Бунина, конечно, не могло не задеть упоминание его имени в этом контексте, особенно в связи с пресловутой «внешней изобразительностью», а также категорическое утверждение, будто бы «традиционный», толстовский реализм, по сути, исчерпал себя, свои возможности. «Пора бросить идти по следам Толстого? — сердито спрашивал он в ответной статье „На поучение молодым писателям“. — А по чьим же следам идти?» (Впрочем, сам же Бунин не мыслил свое творчество, свой метод в застывших канонах XIX века, находил в «Жизни Арсеньева» множество страниц «совершенно прустовских» и горячо отвечал критику Л. Ржевскому: «называть меня реалистом, значит <…> не знать меня как художника»[17]).

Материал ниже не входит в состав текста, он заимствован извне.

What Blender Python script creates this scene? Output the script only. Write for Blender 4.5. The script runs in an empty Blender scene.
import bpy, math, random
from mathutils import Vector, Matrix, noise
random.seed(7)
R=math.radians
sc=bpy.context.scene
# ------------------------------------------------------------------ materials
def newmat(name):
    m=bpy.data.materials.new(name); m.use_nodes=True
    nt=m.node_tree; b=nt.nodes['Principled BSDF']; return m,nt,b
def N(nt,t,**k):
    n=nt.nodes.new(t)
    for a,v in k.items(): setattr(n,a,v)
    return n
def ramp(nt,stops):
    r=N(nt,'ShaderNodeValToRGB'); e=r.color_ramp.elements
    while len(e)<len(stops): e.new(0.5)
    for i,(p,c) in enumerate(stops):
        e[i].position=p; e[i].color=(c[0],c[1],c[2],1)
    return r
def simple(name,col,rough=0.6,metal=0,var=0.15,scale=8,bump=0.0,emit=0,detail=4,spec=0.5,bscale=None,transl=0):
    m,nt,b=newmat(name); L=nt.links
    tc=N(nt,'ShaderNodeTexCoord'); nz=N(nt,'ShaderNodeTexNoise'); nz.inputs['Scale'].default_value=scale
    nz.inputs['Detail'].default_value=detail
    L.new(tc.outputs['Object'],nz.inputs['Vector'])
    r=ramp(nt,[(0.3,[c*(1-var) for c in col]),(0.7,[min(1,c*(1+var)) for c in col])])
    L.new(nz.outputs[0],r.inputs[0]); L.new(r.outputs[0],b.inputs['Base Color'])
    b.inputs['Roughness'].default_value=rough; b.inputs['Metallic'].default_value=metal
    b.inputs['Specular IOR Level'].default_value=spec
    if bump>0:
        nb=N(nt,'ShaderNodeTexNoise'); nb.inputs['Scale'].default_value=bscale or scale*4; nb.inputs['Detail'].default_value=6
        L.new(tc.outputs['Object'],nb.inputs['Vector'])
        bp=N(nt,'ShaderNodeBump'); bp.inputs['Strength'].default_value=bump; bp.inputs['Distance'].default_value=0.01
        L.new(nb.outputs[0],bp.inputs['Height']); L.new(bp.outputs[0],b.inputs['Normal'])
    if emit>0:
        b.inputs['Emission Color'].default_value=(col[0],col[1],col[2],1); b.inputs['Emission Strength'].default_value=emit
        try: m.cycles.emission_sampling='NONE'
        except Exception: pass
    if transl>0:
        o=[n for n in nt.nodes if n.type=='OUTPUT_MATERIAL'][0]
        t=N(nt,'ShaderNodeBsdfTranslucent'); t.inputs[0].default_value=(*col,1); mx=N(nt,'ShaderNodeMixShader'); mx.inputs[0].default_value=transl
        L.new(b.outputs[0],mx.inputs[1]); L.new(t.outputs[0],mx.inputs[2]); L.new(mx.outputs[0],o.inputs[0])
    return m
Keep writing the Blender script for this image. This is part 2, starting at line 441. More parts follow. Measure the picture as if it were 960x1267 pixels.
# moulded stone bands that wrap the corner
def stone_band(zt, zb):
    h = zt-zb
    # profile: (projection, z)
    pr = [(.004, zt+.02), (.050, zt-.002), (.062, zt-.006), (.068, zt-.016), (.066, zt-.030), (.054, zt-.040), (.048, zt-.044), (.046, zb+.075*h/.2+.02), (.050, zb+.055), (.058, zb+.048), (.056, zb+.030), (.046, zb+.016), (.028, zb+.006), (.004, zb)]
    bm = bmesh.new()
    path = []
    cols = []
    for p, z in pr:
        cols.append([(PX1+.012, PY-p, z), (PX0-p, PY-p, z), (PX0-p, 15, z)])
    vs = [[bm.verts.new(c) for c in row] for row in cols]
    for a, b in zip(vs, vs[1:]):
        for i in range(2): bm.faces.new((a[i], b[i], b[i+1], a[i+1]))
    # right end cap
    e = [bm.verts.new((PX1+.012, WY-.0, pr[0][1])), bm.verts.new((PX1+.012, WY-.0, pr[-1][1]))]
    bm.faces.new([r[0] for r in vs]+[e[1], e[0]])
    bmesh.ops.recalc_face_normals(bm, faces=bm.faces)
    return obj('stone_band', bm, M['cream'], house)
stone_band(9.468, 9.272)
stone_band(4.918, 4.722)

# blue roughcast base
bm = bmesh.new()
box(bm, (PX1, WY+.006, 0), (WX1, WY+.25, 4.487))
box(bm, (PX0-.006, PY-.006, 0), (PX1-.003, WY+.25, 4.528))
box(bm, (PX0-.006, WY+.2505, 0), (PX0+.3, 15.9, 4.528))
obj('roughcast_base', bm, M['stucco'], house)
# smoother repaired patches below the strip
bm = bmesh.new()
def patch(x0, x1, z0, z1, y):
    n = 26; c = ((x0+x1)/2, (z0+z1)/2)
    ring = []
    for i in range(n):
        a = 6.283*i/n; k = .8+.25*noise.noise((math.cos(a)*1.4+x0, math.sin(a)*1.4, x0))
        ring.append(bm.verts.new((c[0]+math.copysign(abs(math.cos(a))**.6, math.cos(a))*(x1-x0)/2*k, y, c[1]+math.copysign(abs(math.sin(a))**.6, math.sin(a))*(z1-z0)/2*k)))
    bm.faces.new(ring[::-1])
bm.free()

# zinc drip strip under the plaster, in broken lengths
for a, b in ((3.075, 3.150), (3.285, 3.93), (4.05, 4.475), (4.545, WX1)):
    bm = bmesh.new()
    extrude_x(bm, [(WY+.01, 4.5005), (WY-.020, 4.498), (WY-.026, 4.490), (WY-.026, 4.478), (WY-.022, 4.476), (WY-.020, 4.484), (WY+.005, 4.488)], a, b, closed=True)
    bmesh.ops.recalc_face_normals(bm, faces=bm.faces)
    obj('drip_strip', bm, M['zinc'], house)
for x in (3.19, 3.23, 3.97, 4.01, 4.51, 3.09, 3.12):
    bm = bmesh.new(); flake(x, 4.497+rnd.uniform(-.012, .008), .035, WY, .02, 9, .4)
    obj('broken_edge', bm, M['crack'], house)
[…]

Обращаясь к писателям-современникам, Бунин как бы соизмеряет их мысленно с Толстым и Чеховым, следствием чего является такая высота требовательности, что даже о талантливейшем Куприне говорится в тонах сочувственно-снисходительных. Столь беспощадная бунинская взыскательность, повторим, не была позднейшим, эмигрантским приобретением, она оттачивалась одновременно с ростом художественных завоеваний Бунина в собственном творчестве. Требуя от искусства глубины жизненного содержания, естественности и простоты, он, не колеблясь, отвергает любые имена, коль скоро в их произведениях (как ему кажется) серьезная попытка осмыслить мир подменяется игрой в глубокомыслие, следованием моде, формалистическим ухищрениям.